Updated

There are a few of them in every election cycle — ballot measures that leave voters scratching their heads and wondering, “What nitwit dreamed that up?” This election may be light in terms of races of national importance, but it’s nice to see that ingenuity for the inane penetrates every aspect of our electoral life.

Here are some of our favorites:

  • The city of Berkeley, California, is putting to a vote a ban on people sitting on sidewalks in commercial areas between the hours of 7 a.m. and 10 p.m. Residential areas, on the other hand, are fair game any hour of the day or night.
  • In New York, a land dispute dating back to the 1800s will be settled if voters approve Proposition 4. The dispute, which has produced a number of court cases over the centuries, involves the state having taken land for the Adirondack Forest Preserve from owners who may or may not have been delinquent in paying taxes. 

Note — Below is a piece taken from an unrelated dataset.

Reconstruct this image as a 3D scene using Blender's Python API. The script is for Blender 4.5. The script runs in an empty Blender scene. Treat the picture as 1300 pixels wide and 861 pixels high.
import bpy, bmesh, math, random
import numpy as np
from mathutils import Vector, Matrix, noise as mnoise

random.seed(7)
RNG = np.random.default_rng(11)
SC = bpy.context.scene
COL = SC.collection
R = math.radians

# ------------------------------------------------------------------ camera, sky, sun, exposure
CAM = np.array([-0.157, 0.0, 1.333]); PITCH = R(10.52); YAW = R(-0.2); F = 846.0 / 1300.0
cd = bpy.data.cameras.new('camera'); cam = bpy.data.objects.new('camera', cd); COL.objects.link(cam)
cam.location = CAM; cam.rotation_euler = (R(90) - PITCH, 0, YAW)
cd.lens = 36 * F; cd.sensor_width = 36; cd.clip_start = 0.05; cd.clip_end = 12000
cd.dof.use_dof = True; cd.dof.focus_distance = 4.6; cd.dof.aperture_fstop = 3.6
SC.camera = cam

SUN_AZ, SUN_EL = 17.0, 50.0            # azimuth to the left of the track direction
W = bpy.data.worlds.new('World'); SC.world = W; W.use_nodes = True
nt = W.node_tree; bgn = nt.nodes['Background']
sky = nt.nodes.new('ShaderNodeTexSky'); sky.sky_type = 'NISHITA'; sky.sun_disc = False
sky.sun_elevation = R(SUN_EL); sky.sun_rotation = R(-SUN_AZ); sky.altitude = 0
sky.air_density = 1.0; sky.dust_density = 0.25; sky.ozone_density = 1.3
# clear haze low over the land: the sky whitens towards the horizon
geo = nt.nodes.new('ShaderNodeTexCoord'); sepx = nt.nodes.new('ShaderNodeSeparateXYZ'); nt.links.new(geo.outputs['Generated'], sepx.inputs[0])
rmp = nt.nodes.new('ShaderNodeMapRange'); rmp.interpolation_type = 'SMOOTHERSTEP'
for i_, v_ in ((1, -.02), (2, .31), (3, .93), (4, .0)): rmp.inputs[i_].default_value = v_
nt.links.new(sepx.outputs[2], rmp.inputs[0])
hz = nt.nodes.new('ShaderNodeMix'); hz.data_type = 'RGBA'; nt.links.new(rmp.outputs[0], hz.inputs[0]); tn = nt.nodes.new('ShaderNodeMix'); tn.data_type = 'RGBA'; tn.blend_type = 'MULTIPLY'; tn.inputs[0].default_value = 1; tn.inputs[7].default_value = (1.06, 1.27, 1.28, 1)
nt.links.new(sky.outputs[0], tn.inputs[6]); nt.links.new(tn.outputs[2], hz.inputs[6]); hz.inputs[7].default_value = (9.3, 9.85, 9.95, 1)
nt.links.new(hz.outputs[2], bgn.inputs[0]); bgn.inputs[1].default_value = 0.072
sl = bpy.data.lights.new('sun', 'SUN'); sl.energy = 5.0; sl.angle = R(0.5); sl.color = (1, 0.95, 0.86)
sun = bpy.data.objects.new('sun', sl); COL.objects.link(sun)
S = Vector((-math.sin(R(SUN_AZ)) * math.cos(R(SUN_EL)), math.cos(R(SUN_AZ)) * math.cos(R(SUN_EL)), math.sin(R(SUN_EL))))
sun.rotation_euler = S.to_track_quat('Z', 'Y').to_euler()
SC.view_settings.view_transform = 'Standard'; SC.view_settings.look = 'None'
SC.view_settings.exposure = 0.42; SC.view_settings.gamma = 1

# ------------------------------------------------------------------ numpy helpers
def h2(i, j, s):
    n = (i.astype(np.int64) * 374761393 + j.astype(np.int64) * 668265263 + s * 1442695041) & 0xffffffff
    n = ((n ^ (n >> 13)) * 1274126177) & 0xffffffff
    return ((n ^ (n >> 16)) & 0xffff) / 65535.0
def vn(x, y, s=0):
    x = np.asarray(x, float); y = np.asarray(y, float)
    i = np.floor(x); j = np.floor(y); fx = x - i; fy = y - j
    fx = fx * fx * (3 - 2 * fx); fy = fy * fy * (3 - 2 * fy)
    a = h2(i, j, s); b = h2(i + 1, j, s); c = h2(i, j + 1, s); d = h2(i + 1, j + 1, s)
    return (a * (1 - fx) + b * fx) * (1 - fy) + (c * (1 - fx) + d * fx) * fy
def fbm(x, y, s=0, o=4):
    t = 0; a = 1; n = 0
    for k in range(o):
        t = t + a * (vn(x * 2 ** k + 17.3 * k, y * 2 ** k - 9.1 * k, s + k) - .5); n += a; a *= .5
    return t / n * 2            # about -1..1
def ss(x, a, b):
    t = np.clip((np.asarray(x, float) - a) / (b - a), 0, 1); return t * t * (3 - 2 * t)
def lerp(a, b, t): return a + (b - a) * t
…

  • Texas’ Proposition 3 would allow local governments to grant tax exemptions to businesses that temporarily warehouse aircraft parts in the state. Those that want to permanently warehouse aircraft parts are directed to make their inquiries in Oklahoma.

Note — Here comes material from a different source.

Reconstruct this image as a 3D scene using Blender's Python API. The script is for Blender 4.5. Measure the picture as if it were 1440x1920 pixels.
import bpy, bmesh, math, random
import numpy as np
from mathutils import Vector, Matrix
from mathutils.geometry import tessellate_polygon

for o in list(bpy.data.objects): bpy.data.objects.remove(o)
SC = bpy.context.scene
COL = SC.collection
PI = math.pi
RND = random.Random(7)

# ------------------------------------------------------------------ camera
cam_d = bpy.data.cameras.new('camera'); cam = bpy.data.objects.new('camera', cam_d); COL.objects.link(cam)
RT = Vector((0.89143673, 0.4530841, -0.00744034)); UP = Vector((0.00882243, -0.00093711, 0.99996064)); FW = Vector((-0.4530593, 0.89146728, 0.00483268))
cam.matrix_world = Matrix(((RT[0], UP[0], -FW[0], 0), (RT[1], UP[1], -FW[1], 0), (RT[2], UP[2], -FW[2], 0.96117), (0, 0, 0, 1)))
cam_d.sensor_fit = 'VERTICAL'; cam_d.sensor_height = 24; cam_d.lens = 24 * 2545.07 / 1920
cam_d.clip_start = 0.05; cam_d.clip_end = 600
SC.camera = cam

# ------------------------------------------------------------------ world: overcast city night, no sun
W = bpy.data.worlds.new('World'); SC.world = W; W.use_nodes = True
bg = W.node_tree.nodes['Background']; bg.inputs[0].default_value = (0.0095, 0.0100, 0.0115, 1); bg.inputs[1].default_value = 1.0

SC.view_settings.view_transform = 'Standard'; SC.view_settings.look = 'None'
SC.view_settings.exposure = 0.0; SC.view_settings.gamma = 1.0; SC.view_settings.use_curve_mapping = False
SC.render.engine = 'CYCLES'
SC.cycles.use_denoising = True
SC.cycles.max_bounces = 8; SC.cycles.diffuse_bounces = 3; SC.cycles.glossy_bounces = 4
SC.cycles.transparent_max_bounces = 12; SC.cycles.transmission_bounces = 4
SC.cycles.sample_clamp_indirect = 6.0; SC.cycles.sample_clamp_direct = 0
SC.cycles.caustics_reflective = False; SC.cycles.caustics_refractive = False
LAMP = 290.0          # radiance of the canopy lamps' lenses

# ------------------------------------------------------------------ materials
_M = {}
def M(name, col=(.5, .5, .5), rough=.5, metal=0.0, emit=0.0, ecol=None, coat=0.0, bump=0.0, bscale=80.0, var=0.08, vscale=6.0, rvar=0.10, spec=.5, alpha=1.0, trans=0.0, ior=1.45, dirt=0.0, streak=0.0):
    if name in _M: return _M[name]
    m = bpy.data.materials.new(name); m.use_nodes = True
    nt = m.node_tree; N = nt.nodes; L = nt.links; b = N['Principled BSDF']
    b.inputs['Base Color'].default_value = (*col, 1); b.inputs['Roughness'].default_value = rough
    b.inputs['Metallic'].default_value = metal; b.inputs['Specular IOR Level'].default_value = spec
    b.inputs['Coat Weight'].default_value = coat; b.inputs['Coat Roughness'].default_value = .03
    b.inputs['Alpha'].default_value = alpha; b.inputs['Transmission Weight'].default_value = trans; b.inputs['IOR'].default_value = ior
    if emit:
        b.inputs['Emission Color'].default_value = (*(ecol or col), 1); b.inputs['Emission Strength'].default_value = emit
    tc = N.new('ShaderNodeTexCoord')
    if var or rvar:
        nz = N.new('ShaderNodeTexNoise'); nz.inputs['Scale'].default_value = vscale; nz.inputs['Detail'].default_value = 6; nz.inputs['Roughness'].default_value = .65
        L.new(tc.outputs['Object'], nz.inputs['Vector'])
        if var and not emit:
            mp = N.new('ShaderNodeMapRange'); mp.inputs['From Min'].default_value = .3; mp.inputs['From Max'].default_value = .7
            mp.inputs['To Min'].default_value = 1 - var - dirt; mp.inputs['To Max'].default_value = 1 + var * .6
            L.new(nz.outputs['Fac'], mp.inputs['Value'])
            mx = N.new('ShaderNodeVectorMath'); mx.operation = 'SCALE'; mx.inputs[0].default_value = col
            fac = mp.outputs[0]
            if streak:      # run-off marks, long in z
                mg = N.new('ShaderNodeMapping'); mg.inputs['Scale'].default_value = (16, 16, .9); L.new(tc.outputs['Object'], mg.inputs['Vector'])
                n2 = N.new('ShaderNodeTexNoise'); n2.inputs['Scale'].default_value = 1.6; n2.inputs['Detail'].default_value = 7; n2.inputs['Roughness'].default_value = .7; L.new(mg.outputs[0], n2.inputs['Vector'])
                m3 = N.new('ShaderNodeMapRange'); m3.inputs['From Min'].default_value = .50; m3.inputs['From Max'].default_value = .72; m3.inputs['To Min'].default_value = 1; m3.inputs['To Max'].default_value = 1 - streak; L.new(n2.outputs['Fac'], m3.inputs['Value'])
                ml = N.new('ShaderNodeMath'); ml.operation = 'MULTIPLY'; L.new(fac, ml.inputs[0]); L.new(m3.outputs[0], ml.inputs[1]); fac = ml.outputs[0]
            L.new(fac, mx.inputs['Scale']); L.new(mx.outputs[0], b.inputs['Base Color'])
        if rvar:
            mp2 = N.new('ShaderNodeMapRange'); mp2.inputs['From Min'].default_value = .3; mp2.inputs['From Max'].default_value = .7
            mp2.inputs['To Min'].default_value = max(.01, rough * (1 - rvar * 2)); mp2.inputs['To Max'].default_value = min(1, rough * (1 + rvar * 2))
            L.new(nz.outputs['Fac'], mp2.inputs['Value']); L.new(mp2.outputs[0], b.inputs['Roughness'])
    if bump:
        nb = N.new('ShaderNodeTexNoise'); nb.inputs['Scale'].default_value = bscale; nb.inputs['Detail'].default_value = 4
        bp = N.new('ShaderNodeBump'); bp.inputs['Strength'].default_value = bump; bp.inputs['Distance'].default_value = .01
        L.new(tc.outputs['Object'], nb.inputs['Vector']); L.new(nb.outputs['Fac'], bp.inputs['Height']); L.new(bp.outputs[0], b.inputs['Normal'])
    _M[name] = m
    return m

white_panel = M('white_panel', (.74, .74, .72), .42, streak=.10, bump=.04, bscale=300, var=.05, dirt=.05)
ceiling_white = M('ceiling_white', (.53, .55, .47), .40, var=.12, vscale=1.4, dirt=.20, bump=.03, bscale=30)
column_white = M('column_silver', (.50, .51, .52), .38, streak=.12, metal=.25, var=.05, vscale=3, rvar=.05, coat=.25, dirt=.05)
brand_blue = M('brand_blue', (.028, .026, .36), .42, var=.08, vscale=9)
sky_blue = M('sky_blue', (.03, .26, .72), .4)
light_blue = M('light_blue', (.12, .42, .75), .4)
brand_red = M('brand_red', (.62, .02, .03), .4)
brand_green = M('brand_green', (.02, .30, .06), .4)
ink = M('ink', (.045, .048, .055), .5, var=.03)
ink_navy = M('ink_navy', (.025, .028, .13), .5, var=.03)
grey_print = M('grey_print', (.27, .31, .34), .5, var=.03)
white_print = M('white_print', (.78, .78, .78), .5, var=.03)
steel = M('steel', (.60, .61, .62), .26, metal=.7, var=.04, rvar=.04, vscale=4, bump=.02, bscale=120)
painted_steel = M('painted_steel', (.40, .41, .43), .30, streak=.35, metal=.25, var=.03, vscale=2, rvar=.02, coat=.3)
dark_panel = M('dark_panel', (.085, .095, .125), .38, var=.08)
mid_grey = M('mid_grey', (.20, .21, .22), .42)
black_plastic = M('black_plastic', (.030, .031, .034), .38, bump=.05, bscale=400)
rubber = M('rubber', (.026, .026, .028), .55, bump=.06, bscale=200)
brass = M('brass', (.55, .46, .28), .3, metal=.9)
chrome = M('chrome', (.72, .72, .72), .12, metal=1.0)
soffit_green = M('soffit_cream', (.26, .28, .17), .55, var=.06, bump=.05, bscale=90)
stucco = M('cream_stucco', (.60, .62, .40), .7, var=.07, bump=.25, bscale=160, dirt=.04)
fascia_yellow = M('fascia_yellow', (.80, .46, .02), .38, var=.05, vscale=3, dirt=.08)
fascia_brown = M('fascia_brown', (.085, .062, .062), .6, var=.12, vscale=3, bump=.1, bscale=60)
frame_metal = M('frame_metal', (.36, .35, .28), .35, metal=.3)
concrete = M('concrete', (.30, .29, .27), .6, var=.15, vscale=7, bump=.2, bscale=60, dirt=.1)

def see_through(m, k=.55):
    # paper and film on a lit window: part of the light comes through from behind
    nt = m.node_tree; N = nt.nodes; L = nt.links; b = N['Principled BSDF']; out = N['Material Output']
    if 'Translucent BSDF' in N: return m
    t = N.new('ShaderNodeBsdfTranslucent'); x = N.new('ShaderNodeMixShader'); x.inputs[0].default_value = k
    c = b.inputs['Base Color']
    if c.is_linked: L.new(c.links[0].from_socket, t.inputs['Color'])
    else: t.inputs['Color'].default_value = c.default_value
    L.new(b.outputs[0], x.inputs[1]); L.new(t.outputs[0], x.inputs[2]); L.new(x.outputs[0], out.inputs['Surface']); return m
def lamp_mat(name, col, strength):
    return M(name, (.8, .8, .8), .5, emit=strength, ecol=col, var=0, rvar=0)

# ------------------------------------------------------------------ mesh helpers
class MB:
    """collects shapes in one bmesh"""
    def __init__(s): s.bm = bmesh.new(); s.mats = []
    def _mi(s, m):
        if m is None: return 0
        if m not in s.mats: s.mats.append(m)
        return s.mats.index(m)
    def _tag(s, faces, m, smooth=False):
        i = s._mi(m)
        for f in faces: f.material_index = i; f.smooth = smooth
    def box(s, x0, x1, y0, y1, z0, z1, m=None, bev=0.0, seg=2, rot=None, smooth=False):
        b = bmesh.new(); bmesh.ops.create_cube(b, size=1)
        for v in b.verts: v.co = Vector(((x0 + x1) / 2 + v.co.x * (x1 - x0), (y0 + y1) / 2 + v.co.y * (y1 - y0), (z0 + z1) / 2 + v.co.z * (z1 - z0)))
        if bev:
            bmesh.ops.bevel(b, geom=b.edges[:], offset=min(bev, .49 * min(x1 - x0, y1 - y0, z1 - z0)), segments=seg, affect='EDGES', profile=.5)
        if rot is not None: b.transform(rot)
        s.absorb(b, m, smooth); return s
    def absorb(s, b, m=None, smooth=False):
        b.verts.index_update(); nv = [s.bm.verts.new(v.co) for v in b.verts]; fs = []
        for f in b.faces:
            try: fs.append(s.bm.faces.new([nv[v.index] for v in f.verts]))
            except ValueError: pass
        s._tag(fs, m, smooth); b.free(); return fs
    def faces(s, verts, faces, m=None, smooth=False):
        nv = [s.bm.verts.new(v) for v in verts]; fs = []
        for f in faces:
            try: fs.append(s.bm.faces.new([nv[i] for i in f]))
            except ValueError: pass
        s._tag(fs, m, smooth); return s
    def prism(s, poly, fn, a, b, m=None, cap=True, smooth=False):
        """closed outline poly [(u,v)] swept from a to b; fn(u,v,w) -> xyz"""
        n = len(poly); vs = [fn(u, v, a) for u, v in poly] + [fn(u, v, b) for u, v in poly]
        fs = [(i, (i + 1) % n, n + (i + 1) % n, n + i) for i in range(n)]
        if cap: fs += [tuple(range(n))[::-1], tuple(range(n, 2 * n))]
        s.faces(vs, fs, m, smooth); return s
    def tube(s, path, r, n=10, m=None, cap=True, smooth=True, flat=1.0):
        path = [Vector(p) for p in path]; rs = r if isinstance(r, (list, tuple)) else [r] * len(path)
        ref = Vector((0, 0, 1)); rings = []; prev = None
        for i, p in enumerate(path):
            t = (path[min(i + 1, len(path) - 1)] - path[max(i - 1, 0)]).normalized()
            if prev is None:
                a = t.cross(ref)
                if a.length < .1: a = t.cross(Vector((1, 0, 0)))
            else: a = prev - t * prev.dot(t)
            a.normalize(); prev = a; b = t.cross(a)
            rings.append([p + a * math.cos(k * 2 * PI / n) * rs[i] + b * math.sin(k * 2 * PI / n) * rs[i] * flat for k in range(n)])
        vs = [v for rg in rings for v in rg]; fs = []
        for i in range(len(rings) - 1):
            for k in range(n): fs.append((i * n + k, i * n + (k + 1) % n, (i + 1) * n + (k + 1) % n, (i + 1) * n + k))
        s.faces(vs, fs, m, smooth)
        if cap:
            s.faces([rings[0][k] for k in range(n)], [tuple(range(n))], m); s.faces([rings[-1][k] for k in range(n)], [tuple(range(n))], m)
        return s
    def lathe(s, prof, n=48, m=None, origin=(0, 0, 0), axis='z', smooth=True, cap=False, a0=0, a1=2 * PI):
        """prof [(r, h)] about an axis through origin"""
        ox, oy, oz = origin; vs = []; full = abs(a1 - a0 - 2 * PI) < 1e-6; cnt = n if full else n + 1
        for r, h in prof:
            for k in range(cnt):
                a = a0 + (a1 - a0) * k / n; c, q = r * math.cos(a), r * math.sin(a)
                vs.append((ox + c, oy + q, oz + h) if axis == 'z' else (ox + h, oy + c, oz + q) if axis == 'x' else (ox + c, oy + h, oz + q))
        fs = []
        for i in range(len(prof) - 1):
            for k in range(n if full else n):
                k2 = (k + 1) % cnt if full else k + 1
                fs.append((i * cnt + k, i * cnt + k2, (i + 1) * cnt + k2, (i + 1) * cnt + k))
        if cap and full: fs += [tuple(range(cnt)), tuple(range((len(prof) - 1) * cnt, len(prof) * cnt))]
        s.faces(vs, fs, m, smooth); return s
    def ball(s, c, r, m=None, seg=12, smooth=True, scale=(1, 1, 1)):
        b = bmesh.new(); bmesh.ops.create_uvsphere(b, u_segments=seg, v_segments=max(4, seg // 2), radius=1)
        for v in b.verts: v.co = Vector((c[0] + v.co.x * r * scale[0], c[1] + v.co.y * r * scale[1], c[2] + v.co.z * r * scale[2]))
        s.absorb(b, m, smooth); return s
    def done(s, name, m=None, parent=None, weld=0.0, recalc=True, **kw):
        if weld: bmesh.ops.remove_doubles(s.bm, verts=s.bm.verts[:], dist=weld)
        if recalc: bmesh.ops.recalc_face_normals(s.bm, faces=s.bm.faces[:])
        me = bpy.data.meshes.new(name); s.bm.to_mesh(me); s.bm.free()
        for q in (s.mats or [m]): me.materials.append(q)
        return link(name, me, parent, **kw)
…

  • Washington’s Initiative 517 would put in place penalties for intimidating people involved in petition drives, interfering with their efforts, or retaliating against them. We don’t know who’s been pushing who around out in Olympia, but opponents of the initiative maintain that it’s property and business owners who ought to be protected from overly aggressive political operatives. All of the muscle, if you’ll pardon the pun, behind the initiative has been provided by Tim Eyman, a “professional initiative sponsorer,” as the Chinook Observer described him. Tacoma’s News Tribune opined that if “Initiative 517 is successful, [Eyman] will declare his right to collect signatures for his next ballot measure in your kitchen.”

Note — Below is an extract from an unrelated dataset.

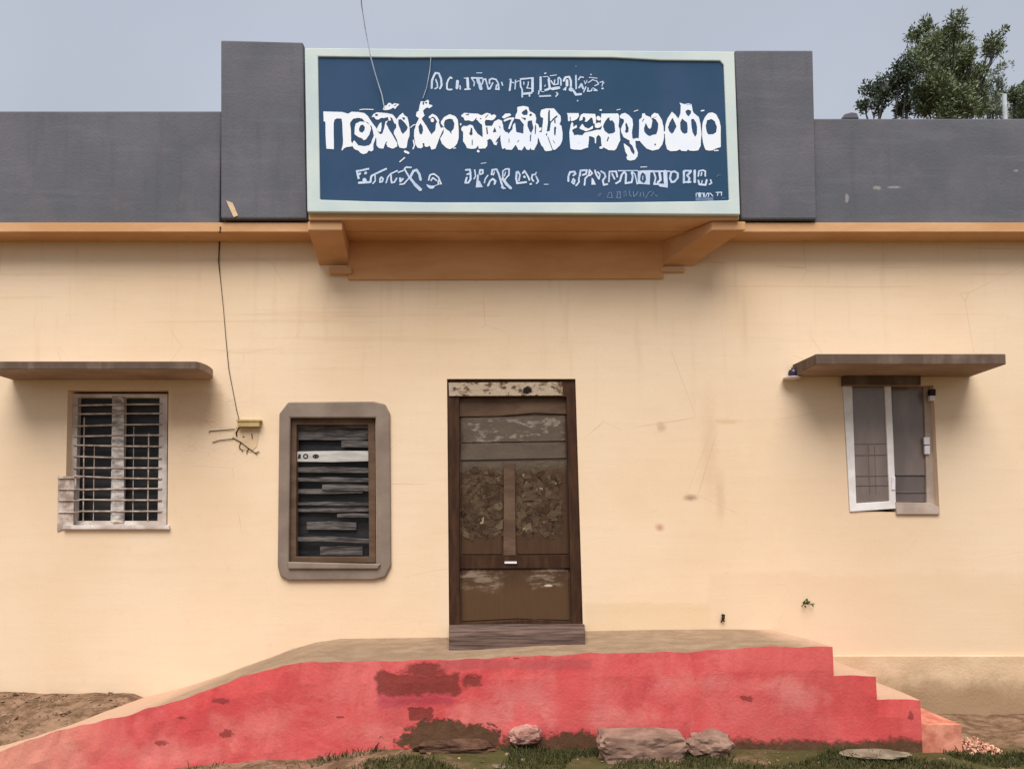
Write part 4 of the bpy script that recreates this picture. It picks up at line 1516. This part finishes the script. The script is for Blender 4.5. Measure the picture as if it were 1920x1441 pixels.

  • The disenfranchised, mostly conservative voters of northern Colorado are being asked whether they want to secede from the state, which has tended too liberal for many of them in recent years. Ten counties would become Northern Colorado, the 51st state (theoretically, anyway, since the move would require approval by both the state legislature and the U.S. Congress). Moffat county in the northwest would prefer to glom, remora-like, onto Wyoming instead.
  • Speaking of Colorado liberalism, the state’s voters are deciding in Proposition AA whether or not to impose a 10 percent sales tax on recreational marijuana — which is expected to increase Colorado’s coffers by around $40 million. Very little of that, it may be assumed, would come out of the pockets of the 350,000 or so people in the 11 counties voting on secession.